Das lautlos fahrende Elektroauto: für lärmgeplagte Städter ein Traum, für Fußgänger lebensgefährlich, für Sportwagenbauer eine Herausforderung.
Elektrofahrzeuge sind zu leise, und das ist ein Problem. Nicht nur für Autofahrer, die den satten Sound eines Achtzylinders schätzen. Sondern mehr noch für Kinder, Fußgänger und Radfahrer, die ein Auto bisher kommen hörten. Laut der US-Behörde für Verkehrssicherheit (NHTSA) ist das Unfallrisiko für Fußgänger bei Elektroautos um 19 Prozent höher als bei Benzin- oder Dieselautos.
„Es ist ein bisschen paradox“, sagt Professor Hugo Fastl von der Technischen Universität München: „Nachdem wir 20 Jahre lang daran gearbeitet haben, Autos leiser zu machen, müssen sie jetzt lauter werden.“
Umgeben von 96 Lautsprechern tüftelt der Akustikprofessor am Sound der Zukunft. Ein tiefes Brummen, ein schriller Pfeifton – Fastl prüft, ob es angenehm, hochwertig oder billig klingt. „Ein Sportwagen muss natürlich anders klingen als ein luxuriöses Auto.“ Wenn die Lautstärke 60 Mal pro Sekunde wechselt, klingt der Ton rau, „wie das rollende R im Bairischen“ – gut für einen Sportwagen, erklärt Fast.
Aus dem Baukasten entwickeln Autohersteller dann ihr Sounddesign. Vier, fünf Jahre werde an so einem Geräusche-Mix gearbeitet, bis er gefällt, sagt der Professor. Das Thema sei den Unternehmen so wichtig, dass auch mal ein Entwicklungsvorstand als Testhörer teilnimmt.

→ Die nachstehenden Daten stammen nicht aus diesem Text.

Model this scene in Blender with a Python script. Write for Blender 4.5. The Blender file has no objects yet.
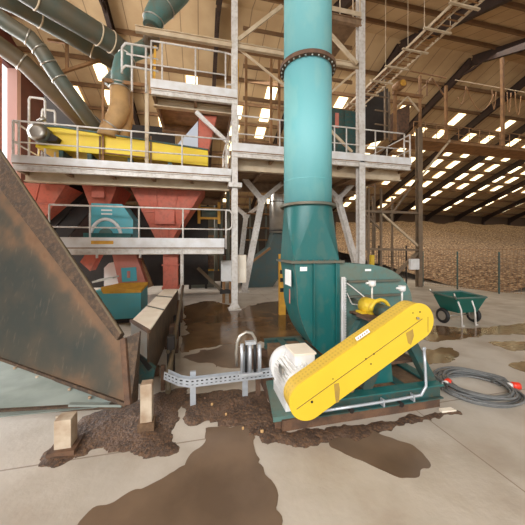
import bpy, bmesh, math, random
from mathutils import Vector, Matrix, noise
random.seed(7)
C = bpy.context.scene.collection
PI = math.pi
# ------------------------------------------------------------------ camera
YAW = math.radians(13.0)
CY, SY = math.cos(YAW), math.sin(YAW)
F, CX0, HY, EYE = 270.0, 262.5, 248.0, 1.7
cam_d = bpy.data.cameras.new('camera'); cam = bpy.data.objects.new('camera', cam_d); C.objects.link(cam)
cam_d.sensor_width = 36; cam_d.lens = 36*F/525; cam_d.shift_y = -(262.5-HY)/525
cam_d.clip_end = 400; cam_d.clip_start = 0.05
cam.location = (0, 0, EYE); cam.rotation_euler = (PI/2, 0, -YAW)
bpy.context.scene.camera = cam
# ------------------------------------------------------------------ world, light, exposure
w = bpy.data.worlds.new('world'); bpy.context.scene.world = w; w.use_nodes = True
bg = w.node_tree.nodes['Background']; bg.inputs[0].default_value = (0.96, 0.98, 1.0, 1); bg.inputs[1].default_value = 1.1
def area(name, loc, target, sx, sy, power, col=(.95, .975, 1)):
    d = bpy.data.lights.new(name, 'AREA'); d.shape = 'RECTANGLE'; d.size = sx; d.size_y = sy; d.energy = power; d.color = col
    o = bpy.data.objects.new(name, d); C.objects.link(o); o.location = loc
    o.rotation_euler = (Vector(target)-Vector(loc)).to_track_quat('-Z', 'Y').to_euler(); return o
area('open_front_fill', (-5.5, -6.5, 8.5), (3, 9, 1.0), 12, 6, 3600)  # added fill light, standing for daylight from an unseen open front
area('side_door_daylight', (-10.3, 13, 6.5), (0, 10, 5.0), 8, 9, 1500, (1, .98, .98))
area('rooflight_daylight', (8, 16, 13.5), (10, 20, 0), 26, 6, 1300, (1, .95, .88))
vs = bpy.context.scene.view_settings
vs.view_transform = 'Standard'; vs.look = 'None'; vs.gamma = 1; vs.use_curve_mapping = False
vs.exposure = 0.62

# ------------------------------------------------------------------ pixel -> point of the place (u = x, v = y)
def ray(px, py):
    a = (px-CX0)/F; b = (HY-py)/F
    return Vector((SY+a*CY, CY-a*SY, b))
EP = Vector((0, 0, EYE))
def atv(px, py, v): r = ray(px, py); return EP+r*(v/r.y)
def atu(px, py, u): r = ray(px, py); return EP+r*(u/r.x)
def atz(px, py, z=0.0): r = ray(px, py); return EP+r*((z-EYE)/r.z)
def att(px, py, t): return EP+ray(px, py)*t
def onpl(px, py, p0, n): r = ray(px, py); return EP+r*((p0-EP).dot(n)/r.dot(n))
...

„Bei einem Mercedes AMG kann beispielsweise ein satter, knackiger Sound eines Achtzylinders auch ein Kaufargument sein. Da stellen wir hohe Ansprüche“, sagt Mercedes-Sprecher Christoph Sedlmayr. „Ein Enthusiast hört schon, ob ein Mercedes-AMG vorbeifährt oder ein BMW M oder ein Audi RS.“
Auch bei Elektroautos muss der Sound zum Modell und zur Marke passen. „Wir machen nicht das Geräusch eines Verbrennungsmotors nach, wir haben eine ganz eigene Klangwelt geschaffen“, sagt BMW-Sprecher Wieland Bruch. Der i3 etwa „hört sich ein bissl an wie Raumschiff Enterprise, ähnlich wie eine Turbine“. Der vollelektrische Mini werde sich anders anhören – wie, verrät Bruch noch nicht. Ein Dutzend Akustikingenieure und Tonmeister feilen noch an der Komposition.